‘Big comedown’ as DeSantis abandons New Hampshire
DeSantis’ brand of conservatism was never a natural fit for the Granite State.
HAMPTON BEACH, New Hampshire — Florida Gov. Ron DeSantis’ big New Hampshire strategy: Don’t bother.
Stuck in the single-digits in New Hampshire polls even after a distant second-place finish in Iowa, DeSantis is decamping to what he hopes will be a warmer political climate — throwing himself into campaign events in South Carolina on Saturday and Sunday, a campaign official confirmed.
Largely bypassing New Hampshire, which holds its primary on Tuesday, is a clear acknowledgment that DeSantis will get thumped by Donald Trump and Nikki Haley here. DeSantis had sunk most of his resources into Iowa and had been criticized for all but ignoring the Granite State for weeks at a time.
“It’s a big comedown for somebody who a year ago looked like he was going to be the one to take on Trump,” said Jon McHenry, a vice president at North Star Opinion Research Group whose firm worked on DeSantis’ 2018 gubernatorial campaign.
“That’s the sort of thing a campaign does when they say, ‘We are going to get destroyed here so let’s act like we didn’t contest the state,’” he added.
DeSantis’ brand of culture-war conservatism was never a natural fit for New Hampshire, where more moderate-skewing independents who make up the largest share of the state’s voters are poised to play a major role in the GOP primary.
While he attracted early interest from conservative Republican activists in the state and beat Trump in a single survey here around this time last year, his poll numbers were already slipping by the time he launched his campaign in May and have now bottomed out in the single digits.
A Suffolk University/Boston Globe/NBC10 Boston surveyreleased Wednesday showed DeSantis with just 5 percent support, compared to 34 percent for Haley and 50 percent for Trump. A Saint Anselm poll also released Wednesday put DeSantis at 6 percent support — the same number he’s been stuck in the college’s surveys since mid-December.

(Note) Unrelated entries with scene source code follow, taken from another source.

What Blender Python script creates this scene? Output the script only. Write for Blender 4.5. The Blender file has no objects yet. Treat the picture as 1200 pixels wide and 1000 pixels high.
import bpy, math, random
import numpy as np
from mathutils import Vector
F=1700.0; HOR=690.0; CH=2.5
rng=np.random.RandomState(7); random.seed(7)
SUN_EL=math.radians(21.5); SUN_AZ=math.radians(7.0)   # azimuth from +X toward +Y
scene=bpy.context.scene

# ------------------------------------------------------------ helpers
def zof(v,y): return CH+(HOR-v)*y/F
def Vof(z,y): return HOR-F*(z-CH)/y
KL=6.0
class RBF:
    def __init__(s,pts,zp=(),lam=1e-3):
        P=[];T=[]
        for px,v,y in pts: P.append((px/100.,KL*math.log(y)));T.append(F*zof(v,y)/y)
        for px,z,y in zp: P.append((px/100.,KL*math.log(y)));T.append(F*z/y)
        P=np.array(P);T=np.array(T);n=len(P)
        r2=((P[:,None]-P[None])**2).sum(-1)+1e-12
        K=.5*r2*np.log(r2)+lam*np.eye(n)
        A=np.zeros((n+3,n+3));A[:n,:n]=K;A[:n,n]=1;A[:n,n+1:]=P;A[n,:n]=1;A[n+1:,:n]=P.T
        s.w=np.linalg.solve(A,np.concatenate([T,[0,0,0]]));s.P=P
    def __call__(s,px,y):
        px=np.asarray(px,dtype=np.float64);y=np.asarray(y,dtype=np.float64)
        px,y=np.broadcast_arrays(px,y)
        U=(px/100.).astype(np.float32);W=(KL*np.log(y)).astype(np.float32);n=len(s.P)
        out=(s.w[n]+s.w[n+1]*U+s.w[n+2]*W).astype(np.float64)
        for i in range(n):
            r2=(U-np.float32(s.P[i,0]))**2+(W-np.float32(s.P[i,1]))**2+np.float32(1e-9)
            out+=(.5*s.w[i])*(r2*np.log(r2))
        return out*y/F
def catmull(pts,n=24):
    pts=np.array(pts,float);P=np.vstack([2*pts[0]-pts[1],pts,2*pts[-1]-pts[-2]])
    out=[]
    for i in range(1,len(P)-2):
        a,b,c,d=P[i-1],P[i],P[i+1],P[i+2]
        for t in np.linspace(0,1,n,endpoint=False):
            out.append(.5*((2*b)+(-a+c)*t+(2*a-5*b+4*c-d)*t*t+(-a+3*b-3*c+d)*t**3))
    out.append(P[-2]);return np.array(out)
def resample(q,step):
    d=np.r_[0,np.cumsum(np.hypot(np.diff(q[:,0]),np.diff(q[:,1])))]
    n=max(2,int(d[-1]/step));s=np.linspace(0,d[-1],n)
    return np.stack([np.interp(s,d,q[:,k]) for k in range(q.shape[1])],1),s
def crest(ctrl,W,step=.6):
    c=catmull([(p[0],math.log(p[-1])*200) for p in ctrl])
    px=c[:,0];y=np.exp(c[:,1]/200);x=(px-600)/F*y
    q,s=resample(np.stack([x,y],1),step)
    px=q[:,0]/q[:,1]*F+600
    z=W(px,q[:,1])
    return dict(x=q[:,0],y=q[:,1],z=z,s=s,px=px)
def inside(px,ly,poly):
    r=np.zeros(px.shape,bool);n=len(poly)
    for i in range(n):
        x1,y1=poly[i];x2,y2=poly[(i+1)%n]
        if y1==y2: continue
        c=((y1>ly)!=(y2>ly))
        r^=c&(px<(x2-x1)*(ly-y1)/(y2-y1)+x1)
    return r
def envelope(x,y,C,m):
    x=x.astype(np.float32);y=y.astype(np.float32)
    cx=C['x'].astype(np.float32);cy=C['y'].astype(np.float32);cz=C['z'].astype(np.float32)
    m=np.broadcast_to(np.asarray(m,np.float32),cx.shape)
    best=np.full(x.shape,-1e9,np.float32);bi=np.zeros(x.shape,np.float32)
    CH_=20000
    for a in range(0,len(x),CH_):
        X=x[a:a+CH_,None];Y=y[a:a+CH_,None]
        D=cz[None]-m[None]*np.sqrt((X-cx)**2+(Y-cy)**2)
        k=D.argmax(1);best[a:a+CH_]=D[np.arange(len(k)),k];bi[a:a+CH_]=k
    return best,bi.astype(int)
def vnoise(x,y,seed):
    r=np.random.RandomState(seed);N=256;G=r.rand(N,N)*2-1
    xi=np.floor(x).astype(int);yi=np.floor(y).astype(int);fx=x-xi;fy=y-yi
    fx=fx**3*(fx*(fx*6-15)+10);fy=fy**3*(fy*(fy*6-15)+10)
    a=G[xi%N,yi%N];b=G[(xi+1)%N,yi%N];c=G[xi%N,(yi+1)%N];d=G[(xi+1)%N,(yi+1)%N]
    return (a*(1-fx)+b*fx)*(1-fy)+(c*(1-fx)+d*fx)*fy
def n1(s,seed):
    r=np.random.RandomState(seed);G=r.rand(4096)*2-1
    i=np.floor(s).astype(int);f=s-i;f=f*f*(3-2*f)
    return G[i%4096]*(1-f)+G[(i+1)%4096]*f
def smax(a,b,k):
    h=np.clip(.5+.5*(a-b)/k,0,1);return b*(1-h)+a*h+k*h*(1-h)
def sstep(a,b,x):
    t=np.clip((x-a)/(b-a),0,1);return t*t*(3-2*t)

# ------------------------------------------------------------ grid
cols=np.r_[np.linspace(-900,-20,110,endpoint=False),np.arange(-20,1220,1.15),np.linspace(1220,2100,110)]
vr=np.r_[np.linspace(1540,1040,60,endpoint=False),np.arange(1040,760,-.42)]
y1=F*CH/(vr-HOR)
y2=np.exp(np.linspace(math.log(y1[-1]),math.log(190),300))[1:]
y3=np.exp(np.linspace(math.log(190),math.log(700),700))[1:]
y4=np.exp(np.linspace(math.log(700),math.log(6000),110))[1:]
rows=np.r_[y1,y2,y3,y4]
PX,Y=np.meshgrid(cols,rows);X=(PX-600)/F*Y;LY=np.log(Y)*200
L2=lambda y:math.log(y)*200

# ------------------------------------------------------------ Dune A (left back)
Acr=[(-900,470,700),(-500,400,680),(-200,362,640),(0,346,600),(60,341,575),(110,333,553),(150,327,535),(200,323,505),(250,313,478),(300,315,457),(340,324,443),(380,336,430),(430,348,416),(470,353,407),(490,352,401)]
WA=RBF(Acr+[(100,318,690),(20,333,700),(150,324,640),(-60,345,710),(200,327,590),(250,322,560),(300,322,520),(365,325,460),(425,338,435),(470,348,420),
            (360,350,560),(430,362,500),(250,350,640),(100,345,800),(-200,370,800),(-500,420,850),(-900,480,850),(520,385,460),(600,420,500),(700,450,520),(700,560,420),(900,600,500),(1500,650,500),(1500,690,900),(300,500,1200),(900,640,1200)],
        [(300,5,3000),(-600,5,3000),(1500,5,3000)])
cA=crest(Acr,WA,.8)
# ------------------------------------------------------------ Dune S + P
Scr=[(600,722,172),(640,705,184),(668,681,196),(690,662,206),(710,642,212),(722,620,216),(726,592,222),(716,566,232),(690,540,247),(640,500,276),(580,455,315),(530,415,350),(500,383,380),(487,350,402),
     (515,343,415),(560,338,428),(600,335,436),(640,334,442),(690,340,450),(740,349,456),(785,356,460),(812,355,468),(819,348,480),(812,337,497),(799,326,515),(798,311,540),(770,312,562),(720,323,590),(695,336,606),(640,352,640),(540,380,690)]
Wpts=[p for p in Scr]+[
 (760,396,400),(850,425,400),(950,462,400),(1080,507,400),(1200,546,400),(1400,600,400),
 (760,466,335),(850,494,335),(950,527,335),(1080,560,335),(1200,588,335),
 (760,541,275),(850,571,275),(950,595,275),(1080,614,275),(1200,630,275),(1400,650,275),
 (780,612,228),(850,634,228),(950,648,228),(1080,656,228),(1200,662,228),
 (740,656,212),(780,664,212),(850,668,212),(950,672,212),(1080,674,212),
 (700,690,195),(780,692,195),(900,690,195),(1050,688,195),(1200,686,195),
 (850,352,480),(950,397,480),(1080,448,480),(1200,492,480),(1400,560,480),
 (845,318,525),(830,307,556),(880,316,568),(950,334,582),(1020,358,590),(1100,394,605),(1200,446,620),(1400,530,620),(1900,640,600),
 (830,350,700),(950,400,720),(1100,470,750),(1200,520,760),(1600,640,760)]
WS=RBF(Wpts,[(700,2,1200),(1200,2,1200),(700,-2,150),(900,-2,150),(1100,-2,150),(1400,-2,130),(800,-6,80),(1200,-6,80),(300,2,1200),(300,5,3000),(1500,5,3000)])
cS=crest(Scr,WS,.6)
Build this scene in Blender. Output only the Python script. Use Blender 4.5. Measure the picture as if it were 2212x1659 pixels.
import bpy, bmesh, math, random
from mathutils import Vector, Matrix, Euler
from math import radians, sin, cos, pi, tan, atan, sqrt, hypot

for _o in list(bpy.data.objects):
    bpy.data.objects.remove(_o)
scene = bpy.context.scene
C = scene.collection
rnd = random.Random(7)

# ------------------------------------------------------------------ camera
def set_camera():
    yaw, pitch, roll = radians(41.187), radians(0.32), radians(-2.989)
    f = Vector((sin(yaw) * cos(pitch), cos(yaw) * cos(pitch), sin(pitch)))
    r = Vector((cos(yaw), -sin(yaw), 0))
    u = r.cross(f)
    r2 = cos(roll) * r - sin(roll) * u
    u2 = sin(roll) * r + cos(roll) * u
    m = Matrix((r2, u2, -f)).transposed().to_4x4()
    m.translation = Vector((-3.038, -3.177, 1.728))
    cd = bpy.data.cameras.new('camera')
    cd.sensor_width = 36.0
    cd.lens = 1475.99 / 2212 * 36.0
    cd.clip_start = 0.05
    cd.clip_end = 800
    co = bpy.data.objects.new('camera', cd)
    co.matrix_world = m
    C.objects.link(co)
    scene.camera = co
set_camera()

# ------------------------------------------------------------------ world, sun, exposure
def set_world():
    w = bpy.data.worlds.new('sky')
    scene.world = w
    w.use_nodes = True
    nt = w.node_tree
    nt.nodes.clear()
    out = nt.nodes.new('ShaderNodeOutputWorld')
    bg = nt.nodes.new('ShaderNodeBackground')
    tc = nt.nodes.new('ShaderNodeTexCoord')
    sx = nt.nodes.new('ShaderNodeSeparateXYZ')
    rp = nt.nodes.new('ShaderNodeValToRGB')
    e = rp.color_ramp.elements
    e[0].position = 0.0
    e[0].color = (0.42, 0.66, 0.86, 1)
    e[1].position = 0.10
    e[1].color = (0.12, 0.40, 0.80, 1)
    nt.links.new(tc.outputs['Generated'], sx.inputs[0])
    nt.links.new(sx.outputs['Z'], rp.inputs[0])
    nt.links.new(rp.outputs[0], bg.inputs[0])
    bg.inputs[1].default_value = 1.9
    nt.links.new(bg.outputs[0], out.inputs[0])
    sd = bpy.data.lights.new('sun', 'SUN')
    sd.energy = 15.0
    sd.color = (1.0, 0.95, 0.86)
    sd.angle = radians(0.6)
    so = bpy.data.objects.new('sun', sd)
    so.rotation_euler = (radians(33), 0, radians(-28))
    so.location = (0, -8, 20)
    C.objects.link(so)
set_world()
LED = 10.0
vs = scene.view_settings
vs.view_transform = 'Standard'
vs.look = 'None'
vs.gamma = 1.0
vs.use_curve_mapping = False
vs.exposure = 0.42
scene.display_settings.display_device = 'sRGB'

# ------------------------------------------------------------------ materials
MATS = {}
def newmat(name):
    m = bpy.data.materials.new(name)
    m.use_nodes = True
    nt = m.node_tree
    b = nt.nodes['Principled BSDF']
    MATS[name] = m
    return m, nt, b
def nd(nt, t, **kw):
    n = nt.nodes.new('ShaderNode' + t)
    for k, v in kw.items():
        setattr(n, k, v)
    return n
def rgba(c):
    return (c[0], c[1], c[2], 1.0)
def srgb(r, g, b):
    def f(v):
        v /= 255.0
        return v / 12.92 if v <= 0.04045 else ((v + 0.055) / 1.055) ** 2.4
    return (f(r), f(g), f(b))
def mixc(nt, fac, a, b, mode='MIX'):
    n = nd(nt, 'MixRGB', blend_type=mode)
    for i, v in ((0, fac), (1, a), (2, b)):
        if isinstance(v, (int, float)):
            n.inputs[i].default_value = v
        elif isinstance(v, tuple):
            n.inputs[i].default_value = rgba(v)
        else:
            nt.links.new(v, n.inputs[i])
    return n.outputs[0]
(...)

Slater Bayliss, who is on the DeSantis campaign’s finance committee, said the dynamics of the contest in New Hampshire changed when former New Jersey Gov. Chris Christie dropped out because his more centrist supporters are mainly gravitating toward Haley. In contrast, the DeSantis campaign views Haley, who was U.N. ambassador under Trump, as vulnerable in her home state.
“DeSantis’ military service and environmental record should resonate very well,” with South Carolina voters, Bayliss said, referring to DeSantis’ service in the Navy and his pro-conservation record in Florida.
DeSantis has attacked Haley over rejecting an anti-transgender “bathroom bill” and luring Chinese companies to South Carolina when she was governor. He also has cast her as a pro-corporate liberal who capitulates to donors.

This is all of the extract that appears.